Filling In Some of the Gaps in the Cholera Story

Since posting my cholera story, I have gotten a TON of feedback, input, and information from a variety of sources who contacted me. Here are a couple of interesting pieces to the story to fill in the gaps.

  • I didn't know what happened at the creche in my absence. I stated in the comment section under Cholera Day 2 that I didn't think these kids would have gotten sick if they had stayed at the creche. This was my best attempt at making sense of the situation, but it turns out that may not be an accurate interpretation. 
  • One of the missionaries just told me that the babies who were sent with me were the ones who were more healthy or had more "chub" who the creche considered to be the least likely to come down with cholera.
  • 7 babies from the creche got cholera and were moved to Club Indigo, where an American named Jessica (who happened to be visiting) took over their care, ensuring that they were given proper treatment, checking on them every hour, and pretty much working to the point of exhaustion to ensure that they all recovered. They did. 

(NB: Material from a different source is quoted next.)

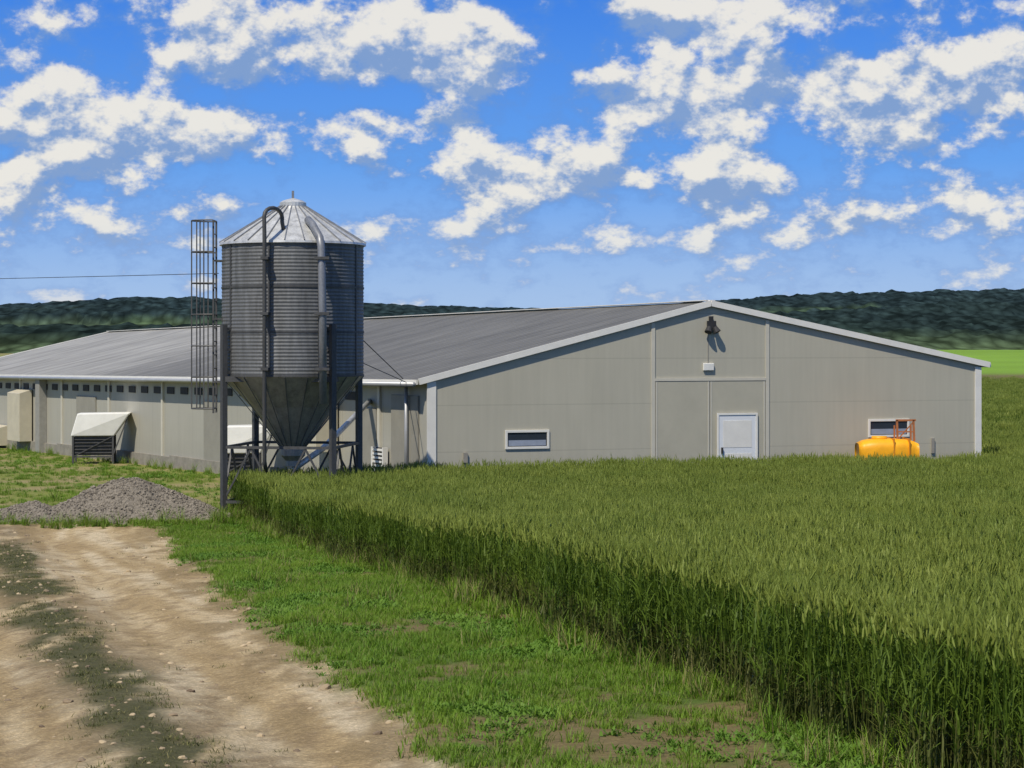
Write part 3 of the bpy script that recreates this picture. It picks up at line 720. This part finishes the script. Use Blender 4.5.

  • Club Indigo never authorized these kids to be living at Club, so when they found out about it, it was a big deal that Ryan F had to smooth over with Club officials. Fortunately, he had a great relationship with them and was able to do so. 
  • The Club Indigo situation triggered the need to look for a new site to keep babies, and the organization located and rented a house in Pierre Payen, right off the main Hwy 1 on the south side of the road. All the babies got moved to that house on January 30, leaving the baby house empty at the creche in Montrouis. 
  • On Feb 1, one of the missionary couples, R and S, moved out of Club Indigo and into what was formerly the baby house at the creche, because it was much cheaper for them than living at Club Indigo. (I am purposely not going into detail about what happened to them in the whole Haiti mess, because it is their story to tell, but in my opinion what I watched them walk through was perhaps the most heartbreaking story of all the ones that I witnessed.)